Beginning with the very first line, please reproduce the entries exactly through the line containing "(0, rt_ + .012, 1.7505), (0, rt_".

--- Begin Supplied records ---

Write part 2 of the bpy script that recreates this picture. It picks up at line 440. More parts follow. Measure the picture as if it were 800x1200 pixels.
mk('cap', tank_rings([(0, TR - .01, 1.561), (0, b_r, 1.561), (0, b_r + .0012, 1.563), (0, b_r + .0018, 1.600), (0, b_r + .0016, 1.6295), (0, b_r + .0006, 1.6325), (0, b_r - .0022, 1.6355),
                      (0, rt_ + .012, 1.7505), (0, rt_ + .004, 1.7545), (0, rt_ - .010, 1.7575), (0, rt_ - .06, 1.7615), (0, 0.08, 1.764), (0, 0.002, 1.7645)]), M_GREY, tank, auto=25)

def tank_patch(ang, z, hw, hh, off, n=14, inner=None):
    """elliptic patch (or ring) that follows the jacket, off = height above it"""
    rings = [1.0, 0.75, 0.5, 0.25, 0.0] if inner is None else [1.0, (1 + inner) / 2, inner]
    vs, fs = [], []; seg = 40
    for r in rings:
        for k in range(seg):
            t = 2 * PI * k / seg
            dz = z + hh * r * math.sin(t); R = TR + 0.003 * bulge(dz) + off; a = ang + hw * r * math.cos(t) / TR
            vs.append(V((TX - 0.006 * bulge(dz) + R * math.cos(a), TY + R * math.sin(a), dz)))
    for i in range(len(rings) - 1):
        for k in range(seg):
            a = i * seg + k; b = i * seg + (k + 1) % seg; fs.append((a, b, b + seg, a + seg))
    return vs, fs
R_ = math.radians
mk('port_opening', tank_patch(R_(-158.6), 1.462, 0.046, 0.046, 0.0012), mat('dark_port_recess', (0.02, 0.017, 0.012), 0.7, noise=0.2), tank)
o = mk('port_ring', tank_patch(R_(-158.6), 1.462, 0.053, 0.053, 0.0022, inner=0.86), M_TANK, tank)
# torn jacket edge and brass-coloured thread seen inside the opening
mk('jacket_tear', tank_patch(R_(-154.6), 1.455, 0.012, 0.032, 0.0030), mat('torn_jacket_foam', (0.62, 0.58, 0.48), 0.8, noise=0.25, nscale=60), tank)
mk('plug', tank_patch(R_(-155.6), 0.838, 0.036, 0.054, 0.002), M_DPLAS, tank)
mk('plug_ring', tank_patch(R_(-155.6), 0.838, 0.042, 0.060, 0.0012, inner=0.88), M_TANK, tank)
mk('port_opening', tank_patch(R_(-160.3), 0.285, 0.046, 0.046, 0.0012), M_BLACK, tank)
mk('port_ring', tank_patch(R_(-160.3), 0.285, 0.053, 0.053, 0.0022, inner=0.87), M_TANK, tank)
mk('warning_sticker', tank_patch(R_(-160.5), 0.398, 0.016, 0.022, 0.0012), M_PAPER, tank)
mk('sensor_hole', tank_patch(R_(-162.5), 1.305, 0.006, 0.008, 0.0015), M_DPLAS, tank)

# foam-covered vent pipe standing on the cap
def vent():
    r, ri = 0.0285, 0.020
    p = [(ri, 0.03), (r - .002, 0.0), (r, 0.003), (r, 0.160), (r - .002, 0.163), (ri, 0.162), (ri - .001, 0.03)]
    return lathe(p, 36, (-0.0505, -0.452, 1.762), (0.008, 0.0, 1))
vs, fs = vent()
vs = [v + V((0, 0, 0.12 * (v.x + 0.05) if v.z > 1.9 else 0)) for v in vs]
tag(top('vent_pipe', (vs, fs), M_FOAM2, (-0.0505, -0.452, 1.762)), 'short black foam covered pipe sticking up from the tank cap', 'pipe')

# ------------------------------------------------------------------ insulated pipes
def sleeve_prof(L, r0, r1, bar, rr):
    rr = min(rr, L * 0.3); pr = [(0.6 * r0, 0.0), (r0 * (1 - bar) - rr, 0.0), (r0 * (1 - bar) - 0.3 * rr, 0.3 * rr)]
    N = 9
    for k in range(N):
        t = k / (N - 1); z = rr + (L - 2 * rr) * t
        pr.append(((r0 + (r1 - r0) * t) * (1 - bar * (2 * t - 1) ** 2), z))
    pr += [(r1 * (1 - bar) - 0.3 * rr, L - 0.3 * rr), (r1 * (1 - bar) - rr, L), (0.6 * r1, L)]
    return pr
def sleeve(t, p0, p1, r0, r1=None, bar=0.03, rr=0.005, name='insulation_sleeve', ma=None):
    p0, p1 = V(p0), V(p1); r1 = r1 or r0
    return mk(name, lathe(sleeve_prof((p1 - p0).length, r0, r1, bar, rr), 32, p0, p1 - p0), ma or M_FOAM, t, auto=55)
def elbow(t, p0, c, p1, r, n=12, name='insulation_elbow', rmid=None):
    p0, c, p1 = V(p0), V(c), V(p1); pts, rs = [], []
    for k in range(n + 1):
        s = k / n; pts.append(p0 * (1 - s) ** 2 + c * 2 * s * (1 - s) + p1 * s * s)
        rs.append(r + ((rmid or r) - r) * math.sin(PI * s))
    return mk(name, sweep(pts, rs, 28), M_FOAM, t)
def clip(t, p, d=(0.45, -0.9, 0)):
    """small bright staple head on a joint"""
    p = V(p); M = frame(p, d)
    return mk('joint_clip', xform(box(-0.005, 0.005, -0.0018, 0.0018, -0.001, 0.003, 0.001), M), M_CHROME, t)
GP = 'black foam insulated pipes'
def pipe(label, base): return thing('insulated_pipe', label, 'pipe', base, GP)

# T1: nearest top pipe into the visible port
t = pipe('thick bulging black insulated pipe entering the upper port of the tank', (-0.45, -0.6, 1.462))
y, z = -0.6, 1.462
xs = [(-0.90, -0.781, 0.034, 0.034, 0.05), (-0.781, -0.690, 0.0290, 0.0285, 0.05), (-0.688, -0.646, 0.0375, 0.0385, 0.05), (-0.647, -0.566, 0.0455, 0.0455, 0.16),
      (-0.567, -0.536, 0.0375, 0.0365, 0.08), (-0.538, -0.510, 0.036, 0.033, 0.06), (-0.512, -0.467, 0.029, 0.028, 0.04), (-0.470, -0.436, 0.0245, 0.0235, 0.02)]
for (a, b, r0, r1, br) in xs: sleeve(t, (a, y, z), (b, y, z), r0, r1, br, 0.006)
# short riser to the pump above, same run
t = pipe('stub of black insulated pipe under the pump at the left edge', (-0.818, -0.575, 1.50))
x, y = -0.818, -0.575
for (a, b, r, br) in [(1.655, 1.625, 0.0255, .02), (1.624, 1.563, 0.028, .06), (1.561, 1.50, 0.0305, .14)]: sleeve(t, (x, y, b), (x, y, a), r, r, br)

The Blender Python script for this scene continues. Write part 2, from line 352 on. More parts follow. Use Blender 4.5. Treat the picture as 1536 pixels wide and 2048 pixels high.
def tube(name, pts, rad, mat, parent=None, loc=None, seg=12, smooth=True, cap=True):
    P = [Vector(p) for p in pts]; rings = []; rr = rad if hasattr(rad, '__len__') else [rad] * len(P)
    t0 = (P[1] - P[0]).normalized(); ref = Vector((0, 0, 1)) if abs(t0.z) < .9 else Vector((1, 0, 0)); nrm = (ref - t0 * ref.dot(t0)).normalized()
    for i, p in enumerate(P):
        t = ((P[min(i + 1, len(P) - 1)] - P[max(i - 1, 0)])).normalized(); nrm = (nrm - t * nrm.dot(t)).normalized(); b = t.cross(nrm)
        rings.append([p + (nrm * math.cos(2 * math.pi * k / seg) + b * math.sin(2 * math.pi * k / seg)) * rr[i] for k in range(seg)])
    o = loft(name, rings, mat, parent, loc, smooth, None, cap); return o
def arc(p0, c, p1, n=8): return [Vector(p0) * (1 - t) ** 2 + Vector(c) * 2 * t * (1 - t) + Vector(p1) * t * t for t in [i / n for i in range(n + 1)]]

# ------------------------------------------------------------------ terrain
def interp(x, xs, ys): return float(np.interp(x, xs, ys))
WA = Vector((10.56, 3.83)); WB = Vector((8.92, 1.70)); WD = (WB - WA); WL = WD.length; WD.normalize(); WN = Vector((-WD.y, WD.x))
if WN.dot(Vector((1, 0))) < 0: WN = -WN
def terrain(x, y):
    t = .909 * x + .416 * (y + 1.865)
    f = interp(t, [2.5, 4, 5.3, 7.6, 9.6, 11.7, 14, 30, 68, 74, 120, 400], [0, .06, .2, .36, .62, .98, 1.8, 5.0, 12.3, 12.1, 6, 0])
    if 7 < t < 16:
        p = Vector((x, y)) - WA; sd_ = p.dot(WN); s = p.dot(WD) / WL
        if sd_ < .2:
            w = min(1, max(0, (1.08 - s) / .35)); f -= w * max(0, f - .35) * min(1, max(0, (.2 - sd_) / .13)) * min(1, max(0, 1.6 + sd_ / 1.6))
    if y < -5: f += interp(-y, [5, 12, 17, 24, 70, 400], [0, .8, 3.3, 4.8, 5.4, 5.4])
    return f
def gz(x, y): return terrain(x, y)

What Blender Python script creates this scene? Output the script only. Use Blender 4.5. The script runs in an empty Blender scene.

--- End Supplied records ---

Correct result »
Write part 2 of the bpy script that recreates this picture. It picks up at line 440. More parts follow. Measure the picture as if it were 800x1200 pixels.
mk('cap', tank_rings([(0, TR - .01, 1.561), (0, b_r, 1.561), (0, b_r + .0012, 1.563), (0, b_r + .0018, 1.600), (0, b_r + .0016, 1.6295), (0, b_r + .0006, 1.6325), (0, b_r - .0022, 1.6355),
                      (0, rt_ + .012, 1.7505), (0, rt_ + .004, 1.7545), (0, rt_ - .010, 1.7575), (0, rt_ - .06, 1.7615), (0, 0.08, 1.764), (0, 0.002, 1.7645)]), M_GREY, tank, auto=25)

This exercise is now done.